• What to produce
Print exactly the lines from the first one down to the line containing "1).build('postal_cover', 'white cover outline')", both ends included, with no pictures and nothing else.

** begin Supplied records **

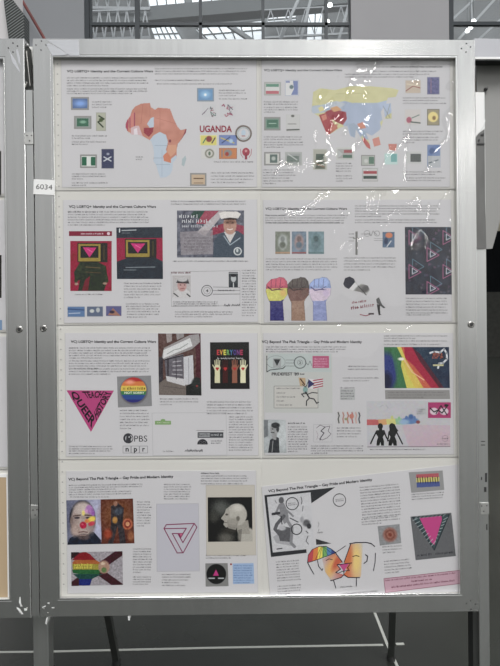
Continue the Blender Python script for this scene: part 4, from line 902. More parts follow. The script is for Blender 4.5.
ik.poly([(202.5 + 5.3*math.cos(math.pi*k/12), 444.4 - 5.4*math.sin(math.pi*k/12)) for k in range(13)], (66, 66, 70)).ring(200.6, 442.6, 1.2, .4, (190, 190, 190)).ring(204.2, 442.6, 1.2, .4, (190, 190, 190)).body(211, 441, 223, 2, 2.2, .8, size=1.1, dens=1.4, col=(104, 104, 108))
ik.build('cancel_mark', 'black pictorial postmark')
script(s, 185, 451, 203, 1.8, (66, 66, 72), 9)
Ink(s).line([(152, 413), (226, 412.5), (227, 455), (153, 455.5)], .3, (160, 160, 162), True).body(163, 451.4, 173, 1, 2, 1).build('postal_cover', 'white cover outline')

# ================================================================== SHEET 6: rainbow flag and hand-holding silhouettes
s = sheet('exhibit sheet with rainbow flag photograph and black silhouettes holding hands, third row right',
          [(263, 333), (453, 333), (454, 454.5), (264.5, 455)], [(261, 325), (456, 324), (457.5, 457), (262, 458)], FM[5], 6)
heading(s, HEAD2, 262, 343, 362, cap=2.5)
texts(s, (266, 347, 350, 3, 2.4, .85), (384, 336, 449, 2, 2.4, .5), (384, 341, 447, 1, 2.4, 1), (384, 344.5, 447, 1, 2, .9), (288, 427, 308, 11, 2.45, .5), (337, 428, 362, 4, 2.9, .8), (311, 446, 365, 4, 2.4, .3), (348, 366.5, 378, 2, 2.8, 1), (343, 378, 380, 2, 2.8, .7), (340, 388, 355, 1, 2, 1), (417, 409.5, 425, 3, 2.0, 1))
Ink(s).body(288, 423.3, 305, 1, 2, 1, size=1.1, dens=1.6, col=DK).build('text_block')
Ink(s).rect(340, 389, 355, 400, (172, 174, 174)).body(341, 391, 354, 4, 2.6, .8).build('small_card', 'small grey printed card')
ik = Ink(s).poly([(264.5, 353), (332, 353.5), (332.5, 413), (265, 412.5)], (186, 188, 184)).rect(268, 353.6, 331, 372, (178, 188, 186)).line([(266.8, 356), (266.8, 372), (270, 370), (283, 368.5), (285.3, 366)], .8, (62, 62, 66)).rect(273, 358, 281, 367.6, (160, 164, 164)).poly([(273.6, 359.3), (280.4, 359.3), (277, 366)], (60, 62, 64))
ik.ring(276, 362, 9.2, .35, (120, 130, 130), 6.3).ring(300, 362.5, 5.8, 1.0, (120, 126, 128)).ring(300, 362.5, 2.5, .4, (130, 134, 134)).text('2', 299.1, 363.7, 301, 2.2, (80, 80, 84))
ik.line([(286, 360), (294, 360)], .5, (120, 124, 124)).line([(286, 363), (294, 363)], .5, (120, 124, 124)).line([(286, 366), (294, 366)], .5, (120, 124, 124)).line([(305, 361), (308, 365), (310, 361), (312, 366)], .5, (110, 114, 114))
ik.text("PRIDEFEST '89", 271.5, 375.4, 299, 2.9, (66, 66, 70)).body(300, 374.2, 304, 1, 2, 1, size=1.0, dens=1.7, col=DK)
ik.poly([(274, 386), (318, 386), (318, 408), (274, 408)], (190, 188, 182)).line([(274, 386), (318, 386), (318, 408), (274, 408)], .45, (120, 120, 118), True).body(276.5, 388.5, 300, 1, 2, 1).body(276.5, 393, 285, 1, 2, 1).body(276.5, 397, 296, 1, 2, 1).body(276.5, 401, 284, 1, 2, 1).body(276.5, 405, 292, 1, 2, 1)
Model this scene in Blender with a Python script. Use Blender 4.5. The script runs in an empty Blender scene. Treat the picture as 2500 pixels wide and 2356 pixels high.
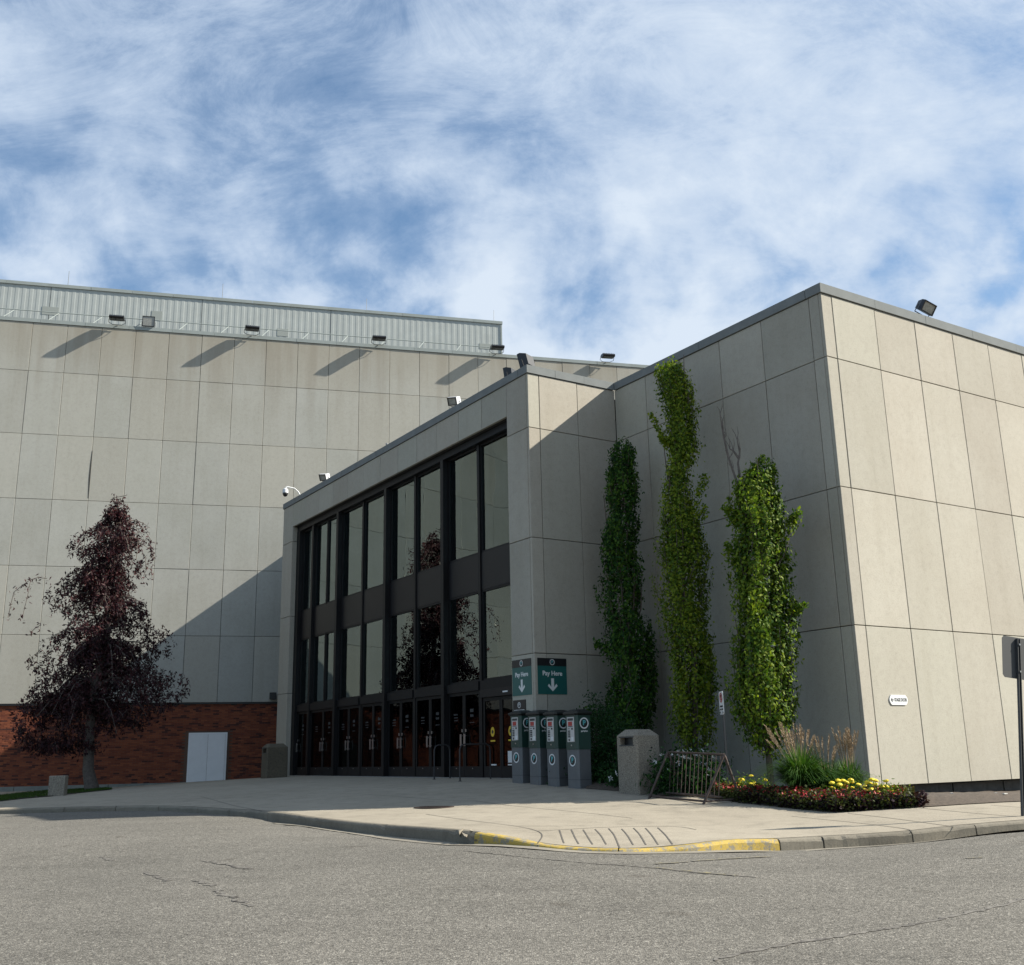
import bpy, bmesh, math, random
import numpy as np
from mathutils import Vector, Matrix

random.seed(7)
RNG = np.random.default_rng(7)
SC = bpy.context.scene
COL = SC.collection
R = math.radians

# ------------------------------------------------------------------ camera
IW, IH = 2500.0, 2356.0
F_PX, PITCH, ROLL = 2563.3, 0.25369, -0.0210654
cp, sp, cr, sr = math.cos(PITCH), math.sin(PITCH), math.cos(ROLL), math.sin(ROLL)
_f = np.array([0, cp, sp]); _u = np.array([0, -sp, cp]); _x = np.array([1.0, 0, 0])
CX = cr * _x + sr * _u
CU = -sr * _x + cr * _u
CF = _f
cam_d = bpy.data.cameras.new('camera')
cam = bpy.data.objects.new('camera', cam_d); COL.objects.link(cam)
cam_d.sensor_fit = 'HORIZONTAL'; cam_d.sensor_width = 36.0
cam_d.lens = 36.0 * F_PX / IW
cam_d.clip_start = 0.1; cam_d.clip_end = 3000
M = Matrix.Identity(4)
for r in range(3):
    M[r][0] = CX[r]; M[r][1] = CU[r]; M[r][2] = -CF[r]
cam.matrix_world = M
SC.camera = cam

# ------------------------------------------------------------------ light
SUN_AZ, SUN_EL = R(89.0), R(34.6)
sun_d = bpy.data.lights.new('sun', 'SUN'); sun_d.energy = 5.0; sun_d.angle = R(0.53)
sun_d.color = (1.0, 0.93, 0.81)
sun = bpy.data.objects.new('sun', sun_d); COL.objects.link(sun)
sdir = Vector((math.sin(SUN_AZ) * math.cos(SUN_EL), math.cos(SUN_AZ) * math.cos(SUN_EL), math.sin(SUN_EL)))
sun.rotation_euler = sdir.to_track_quat('Z', 'Y').to_euler()
sun.location = (60, 0, 60)

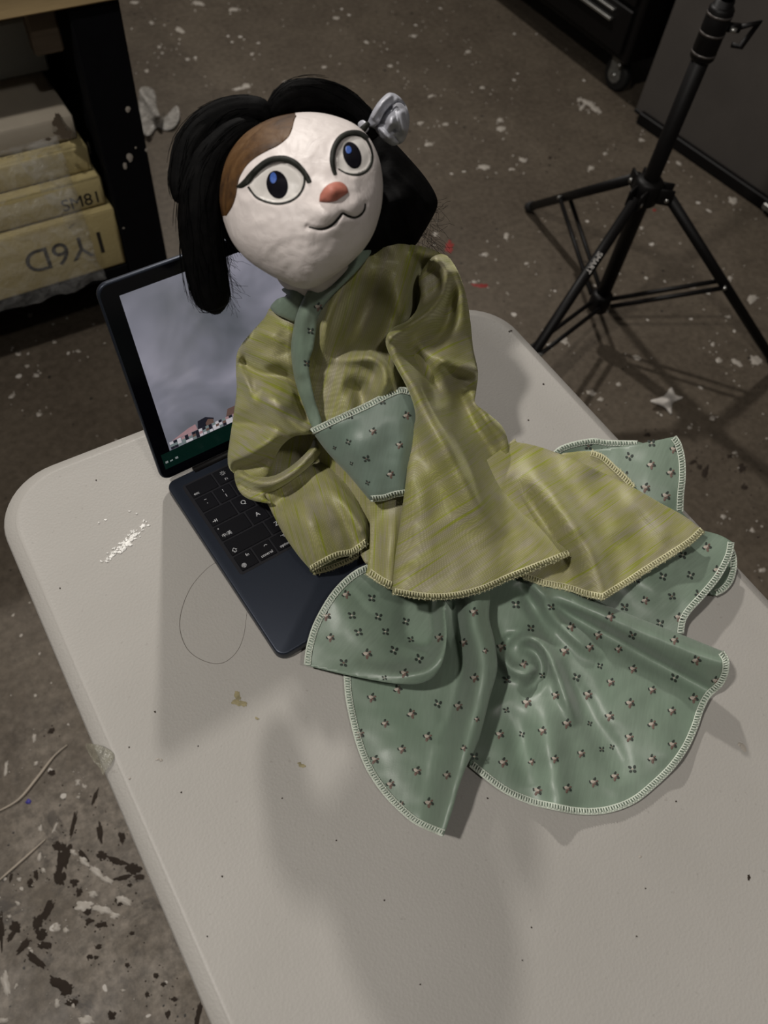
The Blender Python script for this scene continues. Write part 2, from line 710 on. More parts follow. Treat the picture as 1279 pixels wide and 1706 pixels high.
def mat_table():
    n = N('moulded_grey_plastic')
    co = n.coord('Object')
    big = n.noise(co, 5, 5, 0.6)
    base = n.ramp(big, [(0.3, (0.325, 0.311, 0.287)), (0.7, (0.365, 0.350, 0.325))])
    sp = n.noise(co, 160, 3, 0.6)
    base = n.mix(n.ramp(sp, [(0.66, (0, 0, 0)), (0.74, (0.35, 0.35, 0.35))]), base, (0.2, 0.185, 0.165))
    n.col(base)
    vo = n.node('ShaderNodeTexVoronoi')
    vo.inputs['Scale'].default_value = 420
    n.ln(co, vo.inputs['Vector'])
    fine = n.noise(co, 500, 3, 0.6)
    n.bump(n.math('ADD', vo.outputs['Distance'], fine), 0.22, 0.0006)
    n.set(Roughness=0.5)
    n.b.inputs['Specular IOR Level'].default_value = 0.4
    return n.m


def mat_head():
    n = N('white_painted_papier_mache')
    co = n.coord('Object')
    a = n.noise(co, 28, 5, 0.6)
    n.col(n.ramp(a, [(0.3, (0.60, 0.545, 0.525)), (0.7, (0.68, 0.625, 0.60))]))
    b = n.noise(co, 55, 4, 0.6, 0.6)
    n.bump(b, 0.3, 0.004)
    n.set(Roughness=0.5)
    n.b.inputs['Specular IOR Level'].default_value = 0.35
    return n.m


def mat_patch():
    n = N('brown_painted_patch')
    co = n.coord('Object', (1, 1, 1))
    a = n.noise(co, 26, 5, 0.65, 0.5)
    n.col(n.ramp(a, [(0.3, (0.016, 0.007, 0.003)), (0.5, (0.080, 0.037, 0.010)), (0.72, (0.145, 0.082, 0.035))]))
    n.bump(n.noise(co, 55, 4, 0.6, 0.6), 0.3, 0.003)
    n.set(Roughness=0.6)
    n.b.inputs['Specular IOR Level'].default_value = 0.25
    return n.m


def mat_hair():
    n = N('black_wool_hair')
    n.col(n.ramp(n.noise(n.coord('Object'), 120, 3), [(0.3, (0.0010, 0.0010, 0.0011)), (0.7, (0.0032, 0.0030, 0.0030))]))
    n.set(Roughness=0.72)
    n.b.inputs['Specular IOR Level'].default_value = 0.05
    n.bump(n.noise(n.coord('Object'), 300, 3), 0.3, 0.0008)
    return n.m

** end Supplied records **

• Expected answer
Continue the Blender Python script for this scene: part 4, from line 902. More parts follow. The script is for Blender 4.5.
ik.poly([(202.5 + 5.3*math.cos(math.pi*k/12), 444.4 - 5.4*math.sin(math.pi*k/12)) for k in range(13)], (66, 66, 70)).ring(200.6, 442.6, 1.2, .4, (190, 190, 190)).ring(204.2, 442.6, 1.2, .4, (190, 190, 190)).body(211, 441, 223, 2, 2.2, .8, size=1.1, dens=1.4, col=(104, 104, 108))
ik.build('cancel_mark', 'black pictorial postmark')
script(s, 185, 451, 203, 1.8, (66, 66, 72), 9)
Ink(s).line([(152, 413), (226, 412.5), (227, 455), (153, 455.5)], .3, (160, 160, 162), True).body(163, 451.4, 173, 1, 2, 1).build('postal_cover', 'white cover outline')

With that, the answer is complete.